Abstract
This study examines the narratives of four white, English-speaking American mothers who have been learning Korean, the birth language of their adopted children, at community Korean schools. By drawing on in-depth interviews and employing narrative analysis, this study explores the mothers’ motivations for studying Korean, experiences at the community schools, and strategies for promoting Korean at home. The narratives show that the mothers viewed learning Korean as a: (1) requirement for a positive racial identity; (2) burden that parents should bear with children; and (3) way to connect with birth/foster families. These discourses help the mothers to construct their positions as parents of transnational adoptees and reveal the ideological processes at play in heritage language learning for these families.

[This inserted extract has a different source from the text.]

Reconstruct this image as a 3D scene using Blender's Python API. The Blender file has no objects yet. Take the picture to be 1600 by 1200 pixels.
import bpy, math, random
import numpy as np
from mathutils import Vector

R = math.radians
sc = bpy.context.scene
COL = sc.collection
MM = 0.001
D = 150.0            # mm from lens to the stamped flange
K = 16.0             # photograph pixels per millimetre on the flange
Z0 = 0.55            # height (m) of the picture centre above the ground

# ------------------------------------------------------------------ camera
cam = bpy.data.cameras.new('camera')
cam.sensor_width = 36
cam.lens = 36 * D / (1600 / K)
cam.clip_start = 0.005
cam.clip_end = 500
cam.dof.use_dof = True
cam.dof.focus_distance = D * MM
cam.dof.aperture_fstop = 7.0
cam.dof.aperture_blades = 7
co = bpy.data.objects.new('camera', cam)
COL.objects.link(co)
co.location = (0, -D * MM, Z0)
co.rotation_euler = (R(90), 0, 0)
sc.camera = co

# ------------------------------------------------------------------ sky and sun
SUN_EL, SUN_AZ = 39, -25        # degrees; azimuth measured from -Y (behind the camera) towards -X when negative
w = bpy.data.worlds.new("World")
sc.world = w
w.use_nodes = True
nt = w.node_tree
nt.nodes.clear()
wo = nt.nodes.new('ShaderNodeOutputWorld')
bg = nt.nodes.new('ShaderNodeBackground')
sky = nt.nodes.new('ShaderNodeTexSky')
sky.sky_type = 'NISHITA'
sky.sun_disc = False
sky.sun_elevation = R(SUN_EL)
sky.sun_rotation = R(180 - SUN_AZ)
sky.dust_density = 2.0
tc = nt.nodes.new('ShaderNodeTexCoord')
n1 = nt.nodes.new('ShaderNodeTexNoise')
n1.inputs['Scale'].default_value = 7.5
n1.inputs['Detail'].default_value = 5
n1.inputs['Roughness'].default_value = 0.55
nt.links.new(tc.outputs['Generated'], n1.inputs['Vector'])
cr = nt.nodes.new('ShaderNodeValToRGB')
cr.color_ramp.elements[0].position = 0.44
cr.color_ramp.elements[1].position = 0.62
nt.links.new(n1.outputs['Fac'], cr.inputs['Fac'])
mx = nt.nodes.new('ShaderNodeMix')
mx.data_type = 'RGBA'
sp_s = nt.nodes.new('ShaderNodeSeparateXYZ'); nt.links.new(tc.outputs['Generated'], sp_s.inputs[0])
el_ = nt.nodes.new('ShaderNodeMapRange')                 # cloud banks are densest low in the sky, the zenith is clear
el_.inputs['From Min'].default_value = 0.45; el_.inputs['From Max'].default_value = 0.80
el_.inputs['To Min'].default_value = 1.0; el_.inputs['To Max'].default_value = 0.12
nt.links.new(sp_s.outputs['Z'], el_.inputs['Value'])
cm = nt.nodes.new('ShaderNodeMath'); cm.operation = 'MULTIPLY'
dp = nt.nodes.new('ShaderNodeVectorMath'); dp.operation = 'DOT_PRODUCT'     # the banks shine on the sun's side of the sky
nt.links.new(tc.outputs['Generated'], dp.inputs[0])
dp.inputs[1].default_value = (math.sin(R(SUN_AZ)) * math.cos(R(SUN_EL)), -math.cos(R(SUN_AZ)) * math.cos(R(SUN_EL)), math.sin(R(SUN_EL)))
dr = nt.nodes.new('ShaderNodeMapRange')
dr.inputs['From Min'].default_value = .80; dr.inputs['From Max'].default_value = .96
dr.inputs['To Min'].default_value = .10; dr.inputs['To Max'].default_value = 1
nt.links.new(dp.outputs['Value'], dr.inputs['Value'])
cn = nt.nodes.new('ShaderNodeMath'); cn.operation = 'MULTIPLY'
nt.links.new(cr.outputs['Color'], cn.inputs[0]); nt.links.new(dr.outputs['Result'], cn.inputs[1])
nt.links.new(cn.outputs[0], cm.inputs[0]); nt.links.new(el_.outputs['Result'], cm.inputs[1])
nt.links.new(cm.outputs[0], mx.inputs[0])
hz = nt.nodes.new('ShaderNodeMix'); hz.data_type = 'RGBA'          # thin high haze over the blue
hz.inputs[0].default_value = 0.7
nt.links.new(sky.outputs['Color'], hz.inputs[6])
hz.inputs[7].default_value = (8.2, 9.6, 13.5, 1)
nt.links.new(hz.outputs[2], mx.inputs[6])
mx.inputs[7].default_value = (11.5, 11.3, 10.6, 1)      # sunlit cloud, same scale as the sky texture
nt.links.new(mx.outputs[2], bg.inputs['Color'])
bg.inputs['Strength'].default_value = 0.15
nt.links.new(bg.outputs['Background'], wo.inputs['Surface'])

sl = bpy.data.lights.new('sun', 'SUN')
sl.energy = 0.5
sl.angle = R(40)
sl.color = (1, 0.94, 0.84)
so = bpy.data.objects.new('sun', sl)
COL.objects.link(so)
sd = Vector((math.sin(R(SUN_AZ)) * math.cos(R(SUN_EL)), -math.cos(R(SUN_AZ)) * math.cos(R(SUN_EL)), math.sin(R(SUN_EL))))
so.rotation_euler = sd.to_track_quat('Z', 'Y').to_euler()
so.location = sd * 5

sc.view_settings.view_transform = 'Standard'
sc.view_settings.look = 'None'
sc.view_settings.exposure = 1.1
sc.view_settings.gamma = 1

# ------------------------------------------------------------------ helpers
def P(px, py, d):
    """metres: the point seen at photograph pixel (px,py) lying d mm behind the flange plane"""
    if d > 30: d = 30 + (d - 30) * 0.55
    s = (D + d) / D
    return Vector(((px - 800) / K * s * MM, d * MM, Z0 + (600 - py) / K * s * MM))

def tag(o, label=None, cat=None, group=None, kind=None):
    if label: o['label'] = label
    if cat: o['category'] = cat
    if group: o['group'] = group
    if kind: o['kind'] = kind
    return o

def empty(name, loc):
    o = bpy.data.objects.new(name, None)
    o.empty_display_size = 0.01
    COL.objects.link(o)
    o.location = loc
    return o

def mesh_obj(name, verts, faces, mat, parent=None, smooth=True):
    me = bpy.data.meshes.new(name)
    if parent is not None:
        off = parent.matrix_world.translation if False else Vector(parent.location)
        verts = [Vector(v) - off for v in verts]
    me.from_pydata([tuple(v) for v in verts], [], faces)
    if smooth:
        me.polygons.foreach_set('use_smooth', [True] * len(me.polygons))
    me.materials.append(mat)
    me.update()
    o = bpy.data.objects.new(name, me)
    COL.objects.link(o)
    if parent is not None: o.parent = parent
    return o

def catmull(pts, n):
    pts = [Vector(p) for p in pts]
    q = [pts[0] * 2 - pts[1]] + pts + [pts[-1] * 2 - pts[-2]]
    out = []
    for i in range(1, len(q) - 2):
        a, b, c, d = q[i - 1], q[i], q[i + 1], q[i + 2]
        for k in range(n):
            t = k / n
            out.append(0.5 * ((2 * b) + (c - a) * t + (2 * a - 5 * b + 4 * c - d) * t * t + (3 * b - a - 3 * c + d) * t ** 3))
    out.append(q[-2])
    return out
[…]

They show the mothers’ beliefs in not only promoting cultural identification for the child but also reinterpreting their own racial and cultural identities. The mothers’ accounts also showed that they negotiated practical aspects of language learning at the community schools (e.g. forming separate classes for adoptees, adjusting teachers’ expectations for language outcome) and created additional opportunities for language practice through Korean-speaking extracurricular teachers and Korean popular culture. This article discusses the implications of these findings for community heritage language schools.
Acknowledgements
I am grateful to the two anonymous Language, Culture and Curriculum reviewers for their helpful insights and critical feedback on an earlier version of this article. I would also like to thank the four mothers of this study who generously shared with me their stories of adoption and childrearing.